* GIVEN INSTRUCTION *
Include the line containing "random.seed(7); rng = np.random.default_rng(7)" and all lines before it, repeated exactly from the listing below, without pictures.

* AVAILABLE DATA *
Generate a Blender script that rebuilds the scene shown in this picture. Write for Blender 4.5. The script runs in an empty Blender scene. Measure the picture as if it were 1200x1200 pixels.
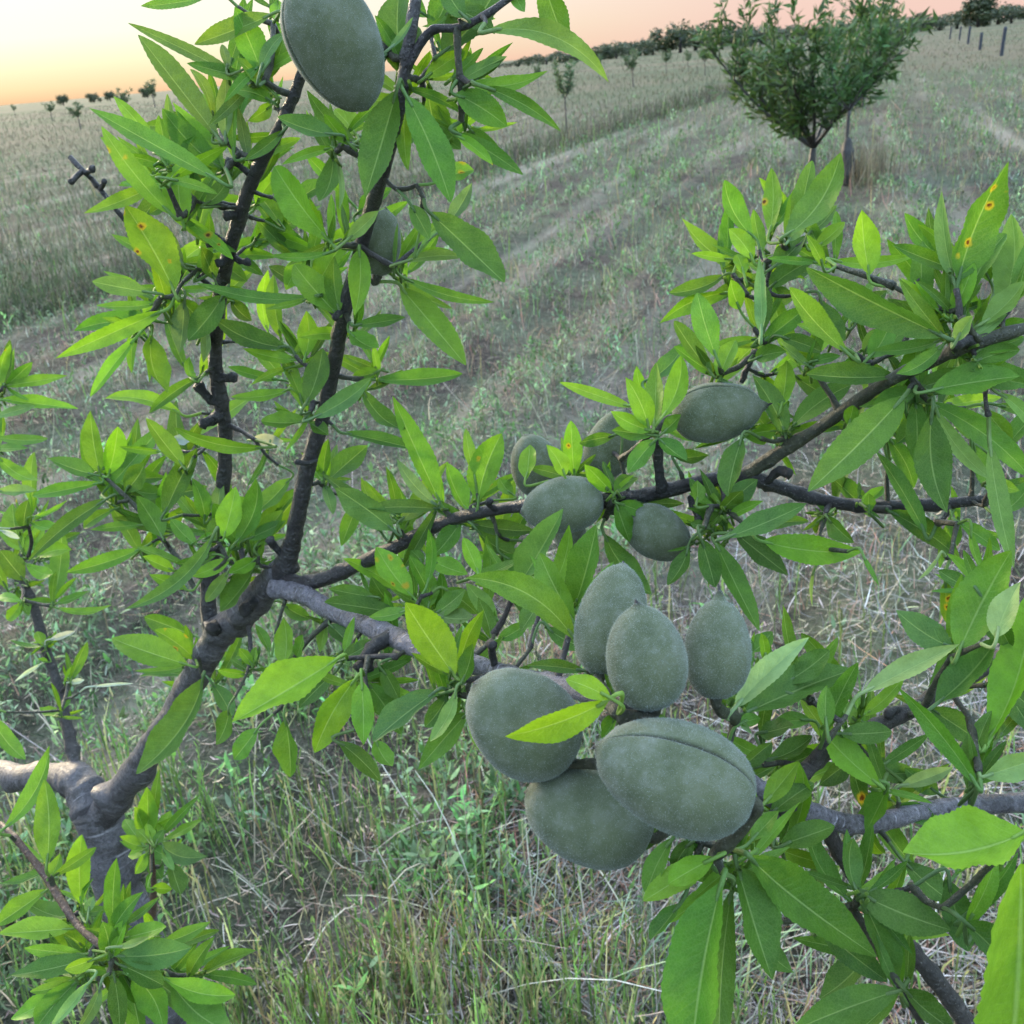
import bpy, bmesh, math, random
import numpy as np
from mathutils import Vector, Matrix, noise
rad = math.radians; ROWA = math.radians(20.5)
sc = bpy.context.scene
COL = sc.collection
random.seed(7); rng = np.random.default_rng(7)

# ------------------------------------------------------------------ camera
CAM = Vector((0, 0, 1.45))
PITCH, ROLL = rad(23.75), rad(5.05)
_X = Vector((1, 0, 0)); _U0 = Vector((0, math.sin(PITCH), math.cos(PITCH)))
FWD = Vector((0, math.cos(PITCH), -math.sin(PITCH)))
RGT = math.cos(ROLL)*_X - math.sin(ROLL)*_U0
UPV = math.sin(ROLL)*_X + math.cos(ROLL)*_U0
cam = bpy.data.cameras.new('camera'); cam_o = bpy.data.objects.new('camera', cam); COL.objects.link(cam_o)
M = Matrix((RGT, UPV, -FWD)).transposed().to_4x4(); M.translation = CAM
cam_o.matrix_world = M
cam.sensor_width = 36; cam.lens = 36; cam.clip_end = 6000; cam.clip_start = 0.02
cam.dof.use_dof = True; cam.dof.focus_distance = 0.44; cam.dof.aperture_fstop = 38
sc.camera = cam_o

def P(px, py, d):
    """a measured photo position at depth d (metres along the view axis) -> world point"""
    return CAM + d*(FWD + (px-600)/1200*RGT - (py-600)/1200*UPV)
def G(px, py):
    v = FWD + (px-600)/1200*RGT - (py-600)/1200*UPV
    k = -CAM.z/v.z
    return CAM + k*v, k

# ------------------------------------------------------------------ helpers
def link(name, me, parent=None):
    o = bpy.data.objects.new(name, me); COL.objects.link(o)
    if parent is not None:
        o.parent = parent; o.matrix_parent_inverse = parent.matrix_world.inverted()
    return o
def empty(name, loc):
    o = bpy.data.objects.new(name, None); COL.objects.link(o)
    o.empty_display_size = .05; o.location = loc; bpy.context.view_layer.update()
    return o
def tag(o, label=None, cat=None, group=None, kind=None):
    if label: o['label'] = label
    if cat: o['category'] = cat
    if group: o['group'] = group
    if kind: o['kind'] = kind
    return o
def local(o, parent):
    """mesh data is given in world space: move it to the parent's origin"""
    o.data.transform(Matrix.Translation(-parent.location)); o.matrix_parent_inverse.identity(); return o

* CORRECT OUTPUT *
Generate a Blender script that rebuilds the scene shown in this picture. Write for Blender 4.5. The script runs in an empty Blender scene. Measure the picture as if it were 1200x1200 pixels.
import bpy, bmesh, math, random
import numpy as np
from mathutils import Vector, Matrix, noise
rad = math.radians; ROWA = math.radians(20.5)
sc = bpy.context.scene
COL = sc.collection
random.seed(7); rng = np.random.default_rng(7)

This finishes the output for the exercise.